Despite New Delhi remaining firm on its stand of only supporting a lasting political settlement through an Afghan-led, Afghan-owned and Afghan-controlled process, the Taliban has time and again exhibited the desire to work with India.

The first such strong indication came last May, when the Taliban toed New Delhi’s line on Kashmir and issued a strong statement saying Kashmir was an “internal matter” for India. “The statement published in the media about Taliban joining Jihad in Kashmir is wrong…. The policy of the Islamic Emirate is clear that it does not interfere in the internal affairs of other countries,” Suhail Shaheen, the spokesperson for the Islamic Emirate of Afghanistan, as the political wing of Taliban calls itself, had tweeted on 18 May 2020.

On 20 February this year, the Taliban pledged in Ashkhabad to fully support the 1,814-kilometre Turkmenistan-Afghanistan-Pakistan-India (TAPI) gas pipeline that will transfer 33 billion cubic feet of natural gas from Turkmenistan to energy hungry Afghanistan, Pakistan and India. The ambitious $10-billion project has been riddled with problems, mainly security issues in Afghanistan, for years.
​Now it will be worth watching whether the Narendra Modi government departs from its original stand and agrees to send its diplomat to a meeting proposed by the US which is expected to take place in the first half of April in Istanbul.

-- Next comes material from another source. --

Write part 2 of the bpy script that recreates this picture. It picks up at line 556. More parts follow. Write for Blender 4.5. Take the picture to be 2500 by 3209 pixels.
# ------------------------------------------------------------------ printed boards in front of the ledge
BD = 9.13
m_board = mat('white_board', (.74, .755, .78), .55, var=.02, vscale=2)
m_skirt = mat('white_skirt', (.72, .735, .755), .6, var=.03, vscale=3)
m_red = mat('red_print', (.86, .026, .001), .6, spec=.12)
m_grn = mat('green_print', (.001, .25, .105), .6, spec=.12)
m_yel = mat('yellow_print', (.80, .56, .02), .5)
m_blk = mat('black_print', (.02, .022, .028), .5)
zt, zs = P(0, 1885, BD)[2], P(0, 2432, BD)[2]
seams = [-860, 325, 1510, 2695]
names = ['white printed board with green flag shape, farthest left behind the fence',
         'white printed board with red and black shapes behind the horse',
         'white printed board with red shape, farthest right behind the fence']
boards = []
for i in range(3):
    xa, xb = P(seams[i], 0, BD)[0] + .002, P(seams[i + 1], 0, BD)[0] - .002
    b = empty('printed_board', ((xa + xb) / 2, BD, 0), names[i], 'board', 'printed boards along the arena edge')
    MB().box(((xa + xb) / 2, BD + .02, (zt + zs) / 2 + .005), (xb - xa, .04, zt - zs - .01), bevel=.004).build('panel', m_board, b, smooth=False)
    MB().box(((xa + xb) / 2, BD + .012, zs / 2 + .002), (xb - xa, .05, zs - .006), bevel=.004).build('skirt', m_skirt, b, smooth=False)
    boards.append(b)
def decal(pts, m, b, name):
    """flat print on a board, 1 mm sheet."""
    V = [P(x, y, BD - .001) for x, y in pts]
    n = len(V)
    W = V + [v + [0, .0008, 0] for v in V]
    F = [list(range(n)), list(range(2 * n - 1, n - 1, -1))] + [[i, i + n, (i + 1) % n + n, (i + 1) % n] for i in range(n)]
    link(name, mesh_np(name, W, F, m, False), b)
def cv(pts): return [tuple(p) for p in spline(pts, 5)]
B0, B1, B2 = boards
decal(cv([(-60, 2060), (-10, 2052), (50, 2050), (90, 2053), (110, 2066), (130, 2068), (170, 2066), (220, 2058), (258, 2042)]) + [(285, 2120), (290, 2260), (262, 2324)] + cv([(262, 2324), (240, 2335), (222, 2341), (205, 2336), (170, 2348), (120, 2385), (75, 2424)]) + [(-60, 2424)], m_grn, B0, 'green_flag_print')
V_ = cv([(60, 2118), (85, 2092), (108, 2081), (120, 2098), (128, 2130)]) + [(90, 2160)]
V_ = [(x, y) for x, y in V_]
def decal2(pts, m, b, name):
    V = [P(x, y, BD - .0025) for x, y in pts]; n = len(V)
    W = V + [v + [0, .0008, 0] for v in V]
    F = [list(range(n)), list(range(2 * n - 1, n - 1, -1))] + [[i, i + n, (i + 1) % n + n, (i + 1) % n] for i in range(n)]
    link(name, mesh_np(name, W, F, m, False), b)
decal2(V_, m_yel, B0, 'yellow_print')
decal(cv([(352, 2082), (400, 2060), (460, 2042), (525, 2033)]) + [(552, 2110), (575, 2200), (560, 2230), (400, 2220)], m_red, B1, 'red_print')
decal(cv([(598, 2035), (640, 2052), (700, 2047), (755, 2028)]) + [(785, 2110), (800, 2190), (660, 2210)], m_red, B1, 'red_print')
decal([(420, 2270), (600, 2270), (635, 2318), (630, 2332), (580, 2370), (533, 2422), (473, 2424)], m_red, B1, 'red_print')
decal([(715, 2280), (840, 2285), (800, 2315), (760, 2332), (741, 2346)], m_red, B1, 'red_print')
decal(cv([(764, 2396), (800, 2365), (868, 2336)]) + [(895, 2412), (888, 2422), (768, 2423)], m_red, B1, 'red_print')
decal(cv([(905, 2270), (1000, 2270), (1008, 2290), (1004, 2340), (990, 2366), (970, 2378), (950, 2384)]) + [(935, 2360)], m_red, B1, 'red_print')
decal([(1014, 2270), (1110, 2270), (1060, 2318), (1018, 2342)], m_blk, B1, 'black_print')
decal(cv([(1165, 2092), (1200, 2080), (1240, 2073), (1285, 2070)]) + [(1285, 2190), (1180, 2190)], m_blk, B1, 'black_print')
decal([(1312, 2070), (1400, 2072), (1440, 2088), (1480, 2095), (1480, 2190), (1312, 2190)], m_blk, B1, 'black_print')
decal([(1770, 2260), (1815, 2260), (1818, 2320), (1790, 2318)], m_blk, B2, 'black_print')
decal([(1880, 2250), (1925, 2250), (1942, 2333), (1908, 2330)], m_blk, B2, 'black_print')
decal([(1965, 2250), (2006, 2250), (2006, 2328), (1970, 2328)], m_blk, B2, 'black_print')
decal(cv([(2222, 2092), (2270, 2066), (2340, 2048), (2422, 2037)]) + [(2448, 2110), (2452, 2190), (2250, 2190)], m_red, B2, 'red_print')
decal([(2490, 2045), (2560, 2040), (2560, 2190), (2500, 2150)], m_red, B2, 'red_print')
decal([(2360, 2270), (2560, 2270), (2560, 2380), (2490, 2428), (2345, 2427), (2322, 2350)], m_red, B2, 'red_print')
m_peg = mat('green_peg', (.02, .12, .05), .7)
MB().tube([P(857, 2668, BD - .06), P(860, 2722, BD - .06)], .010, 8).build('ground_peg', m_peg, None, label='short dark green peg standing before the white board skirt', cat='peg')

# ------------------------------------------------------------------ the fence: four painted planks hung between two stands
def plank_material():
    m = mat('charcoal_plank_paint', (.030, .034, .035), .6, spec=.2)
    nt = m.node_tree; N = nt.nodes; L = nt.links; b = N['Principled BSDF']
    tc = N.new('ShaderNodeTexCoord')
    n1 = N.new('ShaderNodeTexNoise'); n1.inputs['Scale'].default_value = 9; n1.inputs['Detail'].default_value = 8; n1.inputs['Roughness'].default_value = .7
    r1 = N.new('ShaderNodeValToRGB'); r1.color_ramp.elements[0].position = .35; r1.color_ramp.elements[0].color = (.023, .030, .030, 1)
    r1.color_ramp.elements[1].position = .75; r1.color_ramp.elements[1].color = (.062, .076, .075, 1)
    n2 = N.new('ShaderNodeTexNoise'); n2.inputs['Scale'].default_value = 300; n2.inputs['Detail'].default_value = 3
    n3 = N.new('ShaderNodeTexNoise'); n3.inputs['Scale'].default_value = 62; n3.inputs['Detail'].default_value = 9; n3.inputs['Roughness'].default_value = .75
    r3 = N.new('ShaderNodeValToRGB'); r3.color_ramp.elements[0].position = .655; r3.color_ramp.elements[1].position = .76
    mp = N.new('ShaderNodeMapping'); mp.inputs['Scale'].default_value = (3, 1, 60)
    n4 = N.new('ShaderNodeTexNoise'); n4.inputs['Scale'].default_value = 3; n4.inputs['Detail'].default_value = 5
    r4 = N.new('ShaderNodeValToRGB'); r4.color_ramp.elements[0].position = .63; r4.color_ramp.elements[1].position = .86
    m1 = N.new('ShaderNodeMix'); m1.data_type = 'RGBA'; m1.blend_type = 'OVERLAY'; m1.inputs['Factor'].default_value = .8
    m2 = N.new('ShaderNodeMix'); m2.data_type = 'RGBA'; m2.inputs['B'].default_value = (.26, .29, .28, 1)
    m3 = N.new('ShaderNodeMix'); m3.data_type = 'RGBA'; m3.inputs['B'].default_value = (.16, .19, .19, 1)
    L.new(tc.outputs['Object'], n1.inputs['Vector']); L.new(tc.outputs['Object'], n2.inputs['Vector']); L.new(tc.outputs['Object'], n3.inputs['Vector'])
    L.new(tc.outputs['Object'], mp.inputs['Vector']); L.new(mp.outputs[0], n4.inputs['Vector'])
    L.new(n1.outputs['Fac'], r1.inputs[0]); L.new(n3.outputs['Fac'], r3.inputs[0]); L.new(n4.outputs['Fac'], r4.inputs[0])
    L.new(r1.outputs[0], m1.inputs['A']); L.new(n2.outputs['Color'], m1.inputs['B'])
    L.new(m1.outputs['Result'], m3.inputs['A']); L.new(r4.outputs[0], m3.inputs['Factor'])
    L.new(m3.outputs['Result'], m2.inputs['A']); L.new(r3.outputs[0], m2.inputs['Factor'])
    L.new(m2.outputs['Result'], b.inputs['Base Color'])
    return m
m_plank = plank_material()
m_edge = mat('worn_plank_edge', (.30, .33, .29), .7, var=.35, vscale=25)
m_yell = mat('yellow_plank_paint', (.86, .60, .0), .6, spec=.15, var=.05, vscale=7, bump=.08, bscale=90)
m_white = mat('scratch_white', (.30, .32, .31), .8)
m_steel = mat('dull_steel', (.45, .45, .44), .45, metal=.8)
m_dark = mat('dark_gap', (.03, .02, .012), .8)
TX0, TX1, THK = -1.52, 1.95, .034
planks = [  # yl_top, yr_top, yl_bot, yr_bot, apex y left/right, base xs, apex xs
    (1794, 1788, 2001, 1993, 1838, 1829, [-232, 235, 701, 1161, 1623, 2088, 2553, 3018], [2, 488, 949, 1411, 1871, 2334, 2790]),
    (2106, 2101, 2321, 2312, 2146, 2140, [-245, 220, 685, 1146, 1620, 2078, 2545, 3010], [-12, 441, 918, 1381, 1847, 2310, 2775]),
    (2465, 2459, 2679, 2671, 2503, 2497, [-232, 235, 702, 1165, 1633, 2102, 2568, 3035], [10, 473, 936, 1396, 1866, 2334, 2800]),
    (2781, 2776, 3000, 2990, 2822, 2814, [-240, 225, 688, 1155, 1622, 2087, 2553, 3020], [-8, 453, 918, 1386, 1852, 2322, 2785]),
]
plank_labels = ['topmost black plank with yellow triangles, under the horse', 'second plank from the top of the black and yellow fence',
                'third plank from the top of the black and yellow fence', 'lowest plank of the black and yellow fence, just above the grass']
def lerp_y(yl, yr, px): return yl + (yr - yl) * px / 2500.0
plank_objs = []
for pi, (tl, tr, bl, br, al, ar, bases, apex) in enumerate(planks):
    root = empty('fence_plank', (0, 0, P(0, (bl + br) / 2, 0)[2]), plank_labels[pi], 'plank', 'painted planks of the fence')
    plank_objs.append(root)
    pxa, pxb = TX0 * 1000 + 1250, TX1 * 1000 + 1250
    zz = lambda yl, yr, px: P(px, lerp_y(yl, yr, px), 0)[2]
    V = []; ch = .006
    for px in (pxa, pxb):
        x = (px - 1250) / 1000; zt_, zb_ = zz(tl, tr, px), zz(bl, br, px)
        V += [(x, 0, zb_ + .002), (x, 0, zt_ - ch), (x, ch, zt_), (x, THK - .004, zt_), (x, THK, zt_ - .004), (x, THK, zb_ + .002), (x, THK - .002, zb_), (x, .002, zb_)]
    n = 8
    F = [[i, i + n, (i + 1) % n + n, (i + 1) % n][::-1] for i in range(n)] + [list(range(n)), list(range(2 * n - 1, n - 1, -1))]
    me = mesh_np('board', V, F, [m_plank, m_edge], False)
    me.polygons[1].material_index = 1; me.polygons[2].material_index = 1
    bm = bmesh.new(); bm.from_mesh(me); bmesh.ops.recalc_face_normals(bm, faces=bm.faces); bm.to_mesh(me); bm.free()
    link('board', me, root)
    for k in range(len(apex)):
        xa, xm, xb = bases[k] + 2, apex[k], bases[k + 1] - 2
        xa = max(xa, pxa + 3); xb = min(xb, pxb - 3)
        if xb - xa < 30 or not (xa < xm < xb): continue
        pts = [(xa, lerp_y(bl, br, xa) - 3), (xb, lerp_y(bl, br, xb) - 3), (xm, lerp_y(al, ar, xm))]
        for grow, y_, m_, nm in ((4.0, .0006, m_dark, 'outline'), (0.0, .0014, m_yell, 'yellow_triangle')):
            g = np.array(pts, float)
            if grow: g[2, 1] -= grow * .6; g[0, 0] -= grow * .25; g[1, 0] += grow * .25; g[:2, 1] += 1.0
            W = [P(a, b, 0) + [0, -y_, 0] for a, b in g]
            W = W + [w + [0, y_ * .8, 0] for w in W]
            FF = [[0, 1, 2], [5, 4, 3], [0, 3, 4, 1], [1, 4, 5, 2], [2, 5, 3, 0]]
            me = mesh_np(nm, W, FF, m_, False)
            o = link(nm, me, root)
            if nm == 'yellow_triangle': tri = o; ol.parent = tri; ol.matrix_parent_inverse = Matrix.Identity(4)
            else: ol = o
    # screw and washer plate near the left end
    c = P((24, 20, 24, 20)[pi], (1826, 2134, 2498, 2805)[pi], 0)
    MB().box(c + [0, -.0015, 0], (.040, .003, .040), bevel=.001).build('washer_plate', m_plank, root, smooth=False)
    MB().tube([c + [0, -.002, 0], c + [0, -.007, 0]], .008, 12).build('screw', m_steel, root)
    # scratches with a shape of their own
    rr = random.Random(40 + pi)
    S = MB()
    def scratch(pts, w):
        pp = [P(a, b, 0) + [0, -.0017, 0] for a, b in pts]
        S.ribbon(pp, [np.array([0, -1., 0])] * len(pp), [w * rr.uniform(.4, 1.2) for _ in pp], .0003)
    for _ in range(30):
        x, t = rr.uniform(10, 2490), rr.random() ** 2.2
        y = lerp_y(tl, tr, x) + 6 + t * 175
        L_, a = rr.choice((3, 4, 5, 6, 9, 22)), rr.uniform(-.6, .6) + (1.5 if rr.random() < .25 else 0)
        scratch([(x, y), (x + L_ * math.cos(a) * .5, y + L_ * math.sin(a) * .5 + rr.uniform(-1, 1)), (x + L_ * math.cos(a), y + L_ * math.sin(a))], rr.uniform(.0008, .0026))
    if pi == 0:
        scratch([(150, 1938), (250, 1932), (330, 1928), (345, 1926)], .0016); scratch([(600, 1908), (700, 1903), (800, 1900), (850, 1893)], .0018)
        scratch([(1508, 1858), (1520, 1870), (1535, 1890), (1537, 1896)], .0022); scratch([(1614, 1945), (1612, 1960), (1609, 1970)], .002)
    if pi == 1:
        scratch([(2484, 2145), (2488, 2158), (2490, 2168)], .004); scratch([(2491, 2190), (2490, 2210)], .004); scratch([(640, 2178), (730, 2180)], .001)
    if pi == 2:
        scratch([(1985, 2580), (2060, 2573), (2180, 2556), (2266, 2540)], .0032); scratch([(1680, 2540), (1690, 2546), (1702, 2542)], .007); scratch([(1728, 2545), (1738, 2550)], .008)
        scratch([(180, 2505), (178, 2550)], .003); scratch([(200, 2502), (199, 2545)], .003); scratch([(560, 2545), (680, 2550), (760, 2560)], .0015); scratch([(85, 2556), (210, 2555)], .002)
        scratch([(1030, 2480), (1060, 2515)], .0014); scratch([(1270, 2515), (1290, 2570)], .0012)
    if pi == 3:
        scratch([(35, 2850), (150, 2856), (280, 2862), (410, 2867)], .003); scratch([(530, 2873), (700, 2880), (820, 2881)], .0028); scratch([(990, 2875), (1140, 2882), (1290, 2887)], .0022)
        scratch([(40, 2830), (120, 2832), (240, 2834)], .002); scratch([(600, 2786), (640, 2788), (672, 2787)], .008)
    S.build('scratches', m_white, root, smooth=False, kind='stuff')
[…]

“Regional and international stakeholders have different interests, and getting everyone together to commit to a single-agenda plan for peace in Afghanistan will take much more than just one meeting in Moscow. India has its ear to the ground on Afghanistan, but it will have to make a significant move in the near future to make sure its own interests are represented on the various tables. How and what that move will look like from New Delhi we will have to wait and watch," Kabir Taneja, Fellow at the Observer Research Foundation underlined.